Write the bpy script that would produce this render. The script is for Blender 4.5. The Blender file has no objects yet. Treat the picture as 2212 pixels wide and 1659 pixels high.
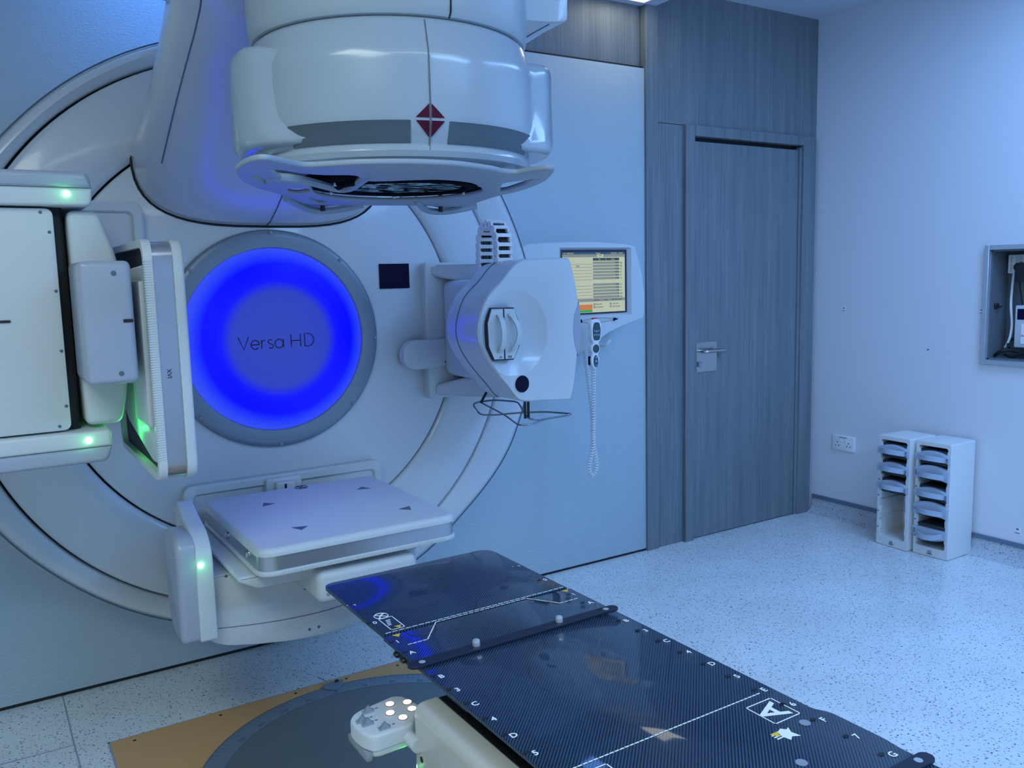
import bpy, bmesh, math, random
from mathutils import Vector, Matrix
random.seed(4)
PI=math.pi
SC=bpy.context.scene
COL=SC.collection
# ------------------------------------------------------------------ camera
YAW,PITCH,ROLL,FPX=0.5625087,0.1254628,0.0240768,1847.775
def cam_basis():
    cy,sy,cp,sp=math.cos(YAW),math.sin(YAW),math.cos(PITCH),math.sin(PITCH)
    f=Vector((sy*cp,cy*cp,-sp)); r=Vector((cy,-sy,0)); d=f.cross(r)
    cr,sr=math.cos(ROLL),math.sin(ROLL)
    return cr*r+sr*d, -sr*r+cr*d, f
_r,_d,_f=cam_basis()
cd=bpy.data.cameras.new('camera'); cam=bpy.data.objects.new('camera',cd); COL.objects.link(cam)
cd.sensor_width=36; cd.lens=FPX/2212*36; cd.clip_start=.05
m=Matrix.Identity(4)
for i in range(3): m[i][0]=_r[i]; m[i][1]=-_d[i]; m[i][2]=-_f[i]
m[0][3],m[1][3],m[2][3]=0,0,1.45
cam.matrix_world=m; SC.camera=cam
# ------------------------------------------------------------------ world, lights, exposure
w=bpy.data.worlds.new('world'); SC.world=w; w.use_nodes=True
w.node_tree.nodes['Background'].inputs[0].default_value=(.30,.45,.75,1)
w.node_tree.nodes['Background'].inputs[1].default_value=.15
SC.view_settings.view_transform='Standard'; SC.view_settings.look='None'
SC.view_settings.exposure=.06; SC.view_settings.gamma=1
try: SC.view_settings.use_curve_mapping=False
except Exception: pass
def area(name,loc,size,power,color,target=None,sy=None,spread=None):
    l=bpy.data.lights.new(name,'AREA'); l.energy=power; l.color=color; l.size=size
    if sy: l.shape='RECTANGLE'; l.size_y=sy
    if spread: l.spread=spread
    o=bpy.data.objects.new(name,l); COL.objects.link(o); o.location=loc
    if target: o.rotation_euler=(Vector(target)-Vector(loc)).to_track_quat('-Z','Y').to_euler()
    return o
BLUEW=(.24,.48,1.0); WARM=(.80,.93,.86)
area('ceiling_lamp_right',(3.1,.9,2.80),1.2,74,BLUEW,sy=2.2)
area('ceiling_lamp_middle',(1.9,-.8,2.72),1.6,52,(.24,.50,1.0),sy=.5)
area('ceiling_lamp_left',(-.7,.3,2.72),1.0,37,WARM,sy=1.6)
area('ceiling_strip_lamp',(.9,-.1,2.72),2.0,9,(.85,.95,.95),sy=.12)
area('cove_lamp_blue',(1.15,3.12,2.70),1.5,6,(.12,.34,1.0),sy=.15)
# ------------------------------------------------------------------ materials
def mat(name,col,rough=.5,metal=0,coat=0,emis=None,es=0,bump=None,spec=None,trans=0):
    mm=bpy.data.materials.new(name); mm.use_nodes=True; nt=mm.node_tree; b=nt.nodes['Principled BSDF']
    b.inputs['Base Color'].default_value=(*col,1); b.inputs['Roughness'].default_value=rough
    b.inputs['Metallic'].default_value=metal; b.inputs['Coat Weight'].default_value=coat
    b.inputs['Coat Roughness'].default_value=.08
    if spec is not None: b.inputs['Specular IOR Level'].default_value=spec
    if trans: b.inputs['Transmission Weight'].default_value=trans
    if emis: b.inputs['Emission Color'].default_value=(*emis,1); b.inputs['Emission Strength'].default_value=es
    if bump:
        sc,st,dist=bump
        g=nt.nodes.new('ShaderNodeNewGeometry'); n=nt.nodes.new('ShaderNodeTexNoise'); n.inputs['Scale'].default_value=sc; n.inputs['Detail'].default_value=2
        nt.links.new(g.outputs['Position'],n.inputs['Vector'])
        bp=nt.nodes.new('ShaderNodeBump'); bp.inputs['Strength'].default_value=st; bp.inputs['Distance'].default_value=dist
        nt.links.new(n.outputs['Fac'],bp.inputs['Height']); nt.links.new(bp.outputs['Normal'],b.inputs['Normal'])
    return mm
def N(nt,t,**kw):
    n=nt.nodes.new(t)
    for k,v in kw.items(): setattr(n,k,v)
    return n
def math_node(nt,op,a,b=None,c=None):
    n=nt.nodes.new('ShaderNodeMath'); n.operation=op
    for i,v in enumerate((a,b,c)):
        if v is None: continue
        if isinstance(v,(int,float)): n.inputs[i].default_value=v
        else: nt.links.new(v,n.inputs[i])
    return n.outputs[0]
def ramp(nt,fac,stops):
    r=nt.nodes.new('ShaderNodeValToRGB'); e=r.color_ramp.elements
    while len(e)<len(stops): e.new(.5)
    for el,(p,c) in zip(e,stops): el.position=p; el.color=(*c,1)
    nt.links.new(fac,r.inputs[0]); return r.outputs[0]
M={}
M['shell']=mat('white_shell',(.60,.66,.70),.28,coat=.35,bump=(900,.05,.0005))
M['shell_matt']=mat('white_matt',(.60,.65,.67),.45,bump=(700,.12,.0005))
M['head']=mat('glossy_white',(.36,.44,.51),.24,coat=.4)
M['band']=mat('head_band_grey',(.085,.125,.155),.4)
M['collar']=mat('collar_white',(.38,.45,.50),.35,coat=.2)
M['window_black']=mat('window_black',(.004,.005,.009),.9,spec=.05)
M['pin']=mat('bright_pin',(.85,.86,.88),.28,metal=.7)
M['grey']=mat('grey_shell',(.36,.41,.50),.35,coat=.2)
M['midgrey']=mat('mid_grey',(.25,.30,.36),.4)
M['silver']=mat('silver_band',(.42,.45,.50),.28,metal=.75)
M['bezel']=mat('silver_bezel',(.22,.28,.34),.42,metal=.3,coat=.12)
M['steel']=mat('brushed_steel',(.55,.56,.56),.25,metal=1)
M['dark']=mat('dark_gap',(.008,.009,.012),.6)
M['black']=mat('black_plastic',(.012,.013,.016),.35)
M['navy']=mat('navy_sticker',(.003,.002,.025),.6,spec=.15)
M['red']=mat('dark_red_mark',(.075,.002,.022),.6,spec=.2)
M['guard']=mat('guard_plastic',(.30,.36,.44),.45)
M['label']=mat('label_print',(.10,.13,.17),.5)
M['white']=mat('white_plastic',(.86,.88,.88),.35)
M['print']=mat('white_print',(.85,.88,.88),.5)
M['yellow']=mat('yellow_mark',(.75,.50,.06),.5)
M['ink']=mat('dark_ink',(.02,.02,.05),.5)
M['green']=mat('green_led',(.3,1,.4),.3,emis=(.35,1,.45),es=5)
M['buttonlight']=mat('lit_button',(1,.9,.8),.3,emis=(1,.93,.88),es=2.2)
M['ruby']=mat('button_ring',(.35,.14,.12),.3)
M['tan']=mat('tan_board',(.62,.36,.15),.6,bump=(300,.1,.0005))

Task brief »
Output the data above without changes, apart from leaving out the pictures.

Written response »
Write the bpy script that would produce this render. The script is for Blender 4.5. The Blender file has no objects yet. Treat the picture as 2212 pixels wide and 1659 pixels high.
import bpy, bmesh, math, random
from mathutils import Vector, Matrix
random.seed(4)
PI=math.pi
SC=bpy.context.scene
COL=SC.collection
# ------------------------------------------------------------------ camera
YAW,PITCH,ROLL,FPX=0.5625087,0.1254628,0.0240768,1847.775
def cam_basis():
    cy,sy,cp,sp=math.cos(YAW),math.sin(YAW),math.cos(PITCH),math.sin(PITCH)
    f=Vector((sy*cp,cy*cp,-sp)); r=Vector((cy,-sy,0)); d=f.cross(r)
    cr,sr=math.cos(ROLL),math.sin(ROLL)
    return cr*r+sr*d, -sr*r+cr*d, f
_r,_d,_f=cam_basis()
cd=bpy.data.cameras.new('camera'); cam=bpy.data.objects.new('camera',cd); COL.objects.link(cam)
cd.sensor_width=36; cd.lens=FPX/2212*36; cd.clip_start=.05
m=Matrix.Identity(4)
for i in range(3): m[i][0]=_r[i]; m[i][1]=-_d[i]; m[i][2]=-_f[i]
m[0][3],m[1][3],m[2][3]=0,0,1.45
cam.matrix_world=m; SC.camera=cam
# ------------------------------------------------------------------ world, lights, exposure
w=bpy.data.worlds.new('world'); SC.world=w; w.use_nodes=True
w.node_tree.nodes['Background'].inputs[0].default_value=(.30,.45,.75,1)
w.node_tree.nodes['Background'].inputs[1].default_value=.15
SC.view_settings.view_transform='Standard'; SC.view_settings.look='None'
SC.view_settings.exposure=.06; SC.view_settings.gamma=1
try: SC.view_settings.use_curve_mapping=False
except Exception: pass
def area(name,loc,size,power,color,target=None,sy=None,spread=None):
    l=bpy.data.lights.new(name,'AREA'); l.energy=power; l.color=color; l.size=size
    if sy: l.shape='RECTANGLE'; l.size_y=sy
    if spread: l.spread=spread
    o=bpy.data.objects.new(name,l); COL.objects.link(o); o.location=loc
    if target: o.rotation_euler=(Vector(target)-Vector(loc)).to_track_quat('-Z','Y').to_euler()
    return o
BLUEW=(.24,.48,1.0); WARM=(.80,.93,.86)
area('ceiling_lamp_right',(3.1,.9,2.80),1.2,74,BLUEW,sy=2.2)
area('ceiling_lamp_middle',(1.9,-.8,2.72),1.6,52,(.24,.50,1.0),sy=.5)
area('ceiling_lamp_left',(-.7,.3,2.72),1.0,37,WARM,sy=1.6)
area('ceiling_strip_lamp',(.9,-.1,2.72),2.0,9,(.85,.95,.95),sy=.12)
area('cove_lamp_blue',(1.15,3.12,2.70),1.5,6,(.12,.34,1.0),sy=.15)
# ------------------------------------------------------------------ materials
def mat(name,col,rough=.5,metal=0,coat=0,emis=None,es=0,bump=None,spec=None,trans=0):
    mm=bpy.data.materials.new(name); mm.use_nodes=True; nt=mm.node_tree; b=nt.nodes['Principled BSDF']
    b.inputs['Base Color'].default_value=(*col,1); b.inputs['Roughness'].default_value=rough
    b.inputs['Metallic'].default_value=metal; b.inputs['Coat Weight'].default_value=coat
    b.inputs['Coat Roughness'].default_value=.08
    if spec is not None: b.inputs['Specular IOR Level'].default_value=spec
    if trans: b.inputs['Transmission Weight'].default_value=trans
    if emis: b.inputs['Emission Color'].default_value=(*emis,1); b.inputs['Emission Strength'].default_value=es
    if bump:
        sc,st,dist=bump
        g=nt.nodes.new('ShaderNodeNewGeometry'); n=nt.nodes.new('ShaderNodeTexNoise'); n.inputs['Scale'].default_value=sc; n.inputs['Detail'].default_value=2
        nt.links.new(g.outputs['Position'],n.inputs['Vector'])
        bp=nt.nodes.new('ShaderNodeBump'); bp.inputs['Strength'].default_value=st; bp.inputs['Distance'].default_value=dist
        nt.links.new(n.outputs['Fac'],bp.inputs['Height']); nt.links.new(bp.outputs['Normal'],b.inputs['Normal'])
    return mm
def N(nt,t,**kw):
    n=nt.nodes.new(t)
    for k,v in kw.items(): setattr(n,k,v)
    return n
def math_node(nt,op,a,b=None,c=None):
    n=nt.nodes.new('ShaderNodeMath'); n.operation=op
    for i,v in enumerate((a,b,c)):
        if v is None: continue
        if isinstance(v,(int,float)): n.inputs[i].default_value=v
        else: nt.links.new(v,n.inputs[i])
    return n.outputs[0]
def ramp(nt,fac,stops):
    r=nt.nodes.new('ShaderNodeValToRGB'); e=r.color_ramp.elements
    while len(e)<len(stops): e.new(.5)
    for el,(p,c) in zip(e,stops): el.position=p; el.color=(*c,1)
    nt.links.new(fac,r.inputs[0]); return r.outputs[0]
M={}
M['shell']=mat('white_shell',(.60,.66,.70),.28,coat=.35,bump=(900,.05,.0005))
M['shell_matt']=mat('white_matt',(.60,.65,.67),.45,bump=(700,.12,.0005))
M['head']=mat('glossy_white',(.36,.44,.51),.24,coat=.4)
M['band']=mat('head_band_grey',(.085,.125,.155),.4)
M['collar']=mat('collar_white',(.38,.45,.50),.35,coat=.2)
M['window_black']=mat('window_black',(.004,.005,.009),.9,spec=.05)
M['pin']=mat('bright_pin',(.85,.86,.88),.28,metal=.7)
M['grey']=mat('grey_shell',(.36,.41,.50),.35,coat=.2)
M['midgrey']=mat('mid_grey',(.25,.30,.36),.4)
M['silver']=mat('silver_band',(.42,.45,.50),.28,metal=.75)
M['bezel']=mat('silver_bezel',(.22,.28,.34),.42,metal=.3,coat=.12)
M['steel']=mat('brushed_steel',(.55,.56,.56),.25,metal=1)
M['dark']=mat('dark_gap',(.008,.009,.012),.6)
M['black']=mat('black_plastic',(.012,.013,.016),.35)
M['navy']=mat('navy_sticker',(.003,.002,.025),.6,spec=.15)
M['red']=mat('dark_red_mark',(.075,.002,.022),.6,spec=.2)
M['guard']=mat('guard_plastic',(.30,.36,.44),.45)
M['label']=mat('label_print',(.10,.13,.17),.5)
M['white']=mat('white_plastic',(.86,.88,.88),.35)
M['print']=mat('white_print',(.85,.88,.88),.5)
M['yellow']=mat('yellow_mark',(.75,.50,.06),.5)
M['ink']=mat('dark_ink',(.02,.02,.05),.5)
M['green']=mat('green_led',(.3,1,.4),.3,emis=(.35,1,.45),es=5)
M['buttonlight']=mat('lit_button',(1,.9,.8),.3,emis=(1,.93,.88),es=2.2)
M['ruby']=mat('button_ring',(.35,.14,.12),.3)
M['tan']=mat('tan_board',(.62,.36,.15),.6,bump=(300,.1,.0005))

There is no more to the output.